My last official stop is distributor Tapestry International, who I also talked to in New York. Karen remembers me vaguely. I tell her about Steve’s celebrity advocacy angle and mention Black Mambazo. “I can help you get them,” she says, “That much I can do, definitely.” They’ve just acquired a doc on the group. She takes a proposal and asks me to send a sample.

I meet Marianne’s friends, Stephan and Victoria at the giant booth for French independents. Stephan’s company, Ardeche Images, focusses on less commercial docs. They’ll be running a festival in August in the countryside near Lyon for indie docs, no business, all art. He invites me, but I’ll probably be shooting in South Africa.

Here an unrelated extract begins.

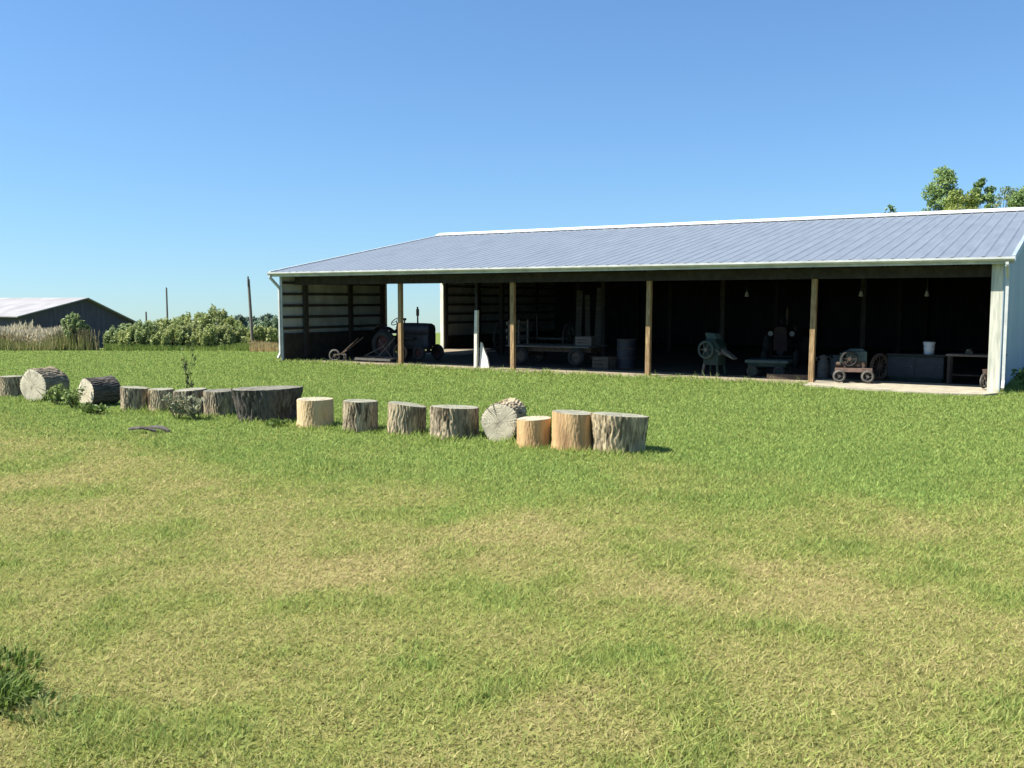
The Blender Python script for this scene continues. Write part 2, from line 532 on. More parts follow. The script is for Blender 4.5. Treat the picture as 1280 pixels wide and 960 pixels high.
roof = ribbed_roof()
mb = MB(); A0, A1 = -.24, BL + .22
mb.prism([(RB - .30, ZR - .30 * SL + .034), (RB, ZR + .045), (RB + .30, ZR - .30 * SL + .034), (RB + .30, ZR - .30 * SL + .075), (RB, ZR + .10), (RB - .30, ZR - .30 * SL + .075)], 'x', A0, A1)
mb.build('ridge_cap', M['ridge'], roof)
# rake trim along both gable edges of the front slope
for x0, x1 in ((A0 - .03, A0 + .045), (A1 - .045, A1 + .03)):
    mb = MB()
    mb.prism([(-EO - .02, ZE - .10), (RB, ZR - .10), (DEPTH + EO, roofz(DEPTH + EO) - .10), (DEPTH + EO, roofz(DEPTH + EO) + .03), (RB, ZR + .03), (-EO - .02, ZE + .03)], 'x', x0, x1)
    mb.build('rake_trim', M['siding_out'] if x0 > 5 else M['white_metal'], roof)
# eave: fascia board and half-round style gutter
mb = MB(); mb.box(A0, A1, -EO + .004, -EO + .035, ZE - .15, ZE - .024)
mb.build('fascia', M['white_metal'], roof)
mb = MB()
mb.prism([(-EO - .115, ZE - .005), (-EO - .115, ZE - .05), (-EO - .075, ZE - .09), (-EO, ZE - .09), (-EO, ZE - .078), (-EO - .07, ZE - .078), (-EO - .10, ZE - .045), (-EO - .10, ZE - .005)], 'x', A0 - .03, A1 + .02)
mb.box(A0 - .03, A0 - .01, -EO - .115, -EO, ZE - .09, ZE - .005)
mb.build('gutter', M['white_metal'], barn)
# downspouts
for a, s in ((-.12, -1), (BL + .10, 1)):
    mb = MB()
    bx = -.055
    pts = [(a, -EO - .05, ZE - .11), (a, -EO - .05, ZE - .17), (a, bx, ZE - .42), (a, bx, .28), (a, -.16, .12)]
    if s < 0: pts = [(A0 + .04, -EO - .05, ZE - .11), (A0 + .04, -EO - .05, ZE - .17), (a + .06, bx, ZE - .50), (a + .06, bx, .28), (a + .06, -.16, .12)]
    for p, q in zip(pts[:-1], pts[1:]): mb.bar(p, q, .06, .075, (0, 1, 0.01))
    mb.build('downspout', M['white_metal'], barn)

# gable walls: corrugated skin and inside girts
def wall_panel(mb, a, b0, b1, z0, top, out):
    """ribbed sheet at a=const between b0 and b1 up to the roof line or a fixed height"""
    n = max(2, int(round((b1 - b0) / .1)))
    prev = None
    for i in range(n + 1):
        b = b0 + (b1 - b0) * i / n
        off = out * (.016 if i % 3 == 0 else 0.0)
        zt = top(b)
        cur = [(a + off, b, z0), (a + off, b, zt), (a - out * .02, b, z0), (a - out * .02, b, zt)]
        if prev:
            mb.add(prev + cur, [(0, 1, 5, 4), (2, 6, 7, 3), (1, 3, 7, 5), (0, 4, 6, 2)])
        prev = cur
    return mb


ztop = lambda b: roofz(b) - .03
mb = MB()
wall_panel(mb, -.02, 0.0, DB0, 0.02, ztop, -1)
wall_panel(mb, -.02, DB0, DB1, 2.86, ztop, -1)
wall_panel(mb, -.02, DB1, DEPTH, 0.02, ztop, -1)
gwl = mb.build('gable_wall', M['siding_in'], barn)
mb = MB()
for z in (1.05, 1.42, 1.80, 2.18, 2.55):
    mb.box(.012, .05, .02, DB0 - .02, z, z + .085)
    mb.box(.012, .05, DB1 + .1, DEPTH - .02, z, z + .085)
for z, c in ((3.1, 2.4), (3.6, 5.0), (4.1, 7.6)):
    mb.box(.012, .05, c, DEPTH - c, z, z + .085)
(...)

With Stephan and Victoria at a beachside party, I run into Haws again. I follow him out and beg one last time, I’m an outsider, ANY help. . . He asks about our South African friend. I relay her friendly pessimism. “Well, she’s the one, she should know.”

He tries to hail a cab for La Hacienda, a Mexican restaurant, for a party. Don’t bother, I tell him, it’s just a few blocks walk down; I saw it yesterday. “Thanks for that,” he says, and turns into the wind to go.

I find myself quietly psyched at the face points. I also realize in that one way, I now know Cannes better than this extreme veteran. Whatever happens next, the brief week has changed me. I’m not quite as independent anymore. I reach into my bag, finger the unopened Debord, head back inside, and order us another round of mimosas.